Where'd you find this guy, anyway?
Posted by: ilyka at February 27, 2004 03:32 PM (nePTY)
3
For the record, I'm not out looking for jackasses to expose. I monitor news articles about zero tolerance policies for the other site and the op-ed that this numbnut wrote had a title of "Zero tolerance for gays is defended".
Yah, you heard me right. It's not zero tolerance for gay marriage, it's zero tolerance for gay people.
I'm sure Llyod has his Klan dues paid up.
Posted by: Jim at February 27, 2004 09:32 PM (saeHM)
4
By the way, how do you like my flaming ass graphic? Put that together all by myself, I did. I'm available for hire for all of your tacky graphic needs.
I'll try cheesy line art too, if the price is right.
Posted by: Jim at February 27, 2004 09:34 PM (saeHM)
5
Err, I kinda like the flaming ass graphic. Reminds me of my bout with hemorrhoids (you call 'em hemorrhoids, I call 'em bigots -- same difference).

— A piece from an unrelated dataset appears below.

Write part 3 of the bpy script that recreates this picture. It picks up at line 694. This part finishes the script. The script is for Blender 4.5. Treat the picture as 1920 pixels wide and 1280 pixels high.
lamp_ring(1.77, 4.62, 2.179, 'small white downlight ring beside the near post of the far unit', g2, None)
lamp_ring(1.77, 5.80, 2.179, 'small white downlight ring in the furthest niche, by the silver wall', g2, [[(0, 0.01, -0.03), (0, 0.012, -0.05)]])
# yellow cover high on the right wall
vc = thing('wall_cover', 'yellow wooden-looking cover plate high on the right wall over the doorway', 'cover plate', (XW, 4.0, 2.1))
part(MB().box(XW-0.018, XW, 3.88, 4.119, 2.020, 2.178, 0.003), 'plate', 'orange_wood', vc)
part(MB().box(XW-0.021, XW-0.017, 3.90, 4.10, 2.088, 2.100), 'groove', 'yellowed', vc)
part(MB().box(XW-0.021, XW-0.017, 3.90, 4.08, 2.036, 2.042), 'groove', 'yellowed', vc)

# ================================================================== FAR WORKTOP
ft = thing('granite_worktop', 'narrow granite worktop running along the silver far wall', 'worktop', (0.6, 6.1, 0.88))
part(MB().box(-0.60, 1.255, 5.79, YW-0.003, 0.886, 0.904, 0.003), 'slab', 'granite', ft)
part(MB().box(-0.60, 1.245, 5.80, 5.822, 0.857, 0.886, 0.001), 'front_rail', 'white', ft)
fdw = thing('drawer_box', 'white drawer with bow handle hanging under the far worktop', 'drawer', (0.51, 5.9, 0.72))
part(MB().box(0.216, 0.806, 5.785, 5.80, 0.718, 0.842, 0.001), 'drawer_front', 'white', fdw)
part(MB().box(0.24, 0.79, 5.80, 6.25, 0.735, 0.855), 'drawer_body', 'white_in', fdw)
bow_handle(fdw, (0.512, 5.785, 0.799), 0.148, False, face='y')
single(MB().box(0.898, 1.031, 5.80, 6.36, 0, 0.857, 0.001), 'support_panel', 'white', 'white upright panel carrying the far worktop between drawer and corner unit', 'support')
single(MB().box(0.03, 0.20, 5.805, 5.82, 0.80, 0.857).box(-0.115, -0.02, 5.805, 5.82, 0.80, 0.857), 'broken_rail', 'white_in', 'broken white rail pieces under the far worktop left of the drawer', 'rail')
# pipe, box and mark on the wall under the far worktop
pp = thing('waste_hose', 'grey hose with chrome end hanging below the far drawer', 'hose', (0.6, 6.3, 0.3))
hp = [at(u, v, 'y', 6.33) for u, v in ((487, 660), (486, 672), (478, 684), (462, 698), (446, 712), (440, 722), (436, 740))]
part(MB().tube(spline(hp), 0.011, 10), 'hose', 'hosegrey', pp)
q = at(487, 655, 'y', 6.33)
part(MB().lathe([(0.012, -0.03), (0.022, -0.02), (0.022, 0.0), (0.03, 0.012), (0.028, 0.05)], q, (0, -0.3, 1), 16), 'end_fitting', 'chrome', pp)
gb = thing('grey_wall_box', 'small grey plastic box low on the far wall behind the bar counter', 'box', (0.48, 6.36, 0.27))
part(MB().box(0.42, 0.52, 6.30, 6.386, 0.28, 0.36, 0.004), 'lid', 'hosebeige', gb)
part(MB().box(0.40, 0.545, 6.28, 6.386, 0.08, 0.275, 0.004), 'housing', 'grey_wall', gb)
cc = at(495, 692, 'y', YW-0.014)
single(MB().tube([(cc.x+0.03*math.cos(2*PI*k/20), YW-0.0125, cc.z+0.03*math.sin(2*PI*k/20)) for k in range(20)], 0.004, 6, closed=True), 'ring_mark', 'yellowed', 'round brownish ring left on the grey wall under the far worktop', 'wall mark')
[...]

If it weren't for gay men, who would cut my hair? I'll tell you who: 20-year-old trailer-types fresh from cosmetology school, that's who. LONG LIVE THE FAB FIVE!!!
Posted by: Joey at February 28, 2004 01:48 AM (Sk2Wf)
6
Gotta agree with Joey. Young trailer trash can't cut hair for crap.
That's why my barber is a 50 year old man.
I don't think he's gay, being married & all, but he does give homo-quality haircuts.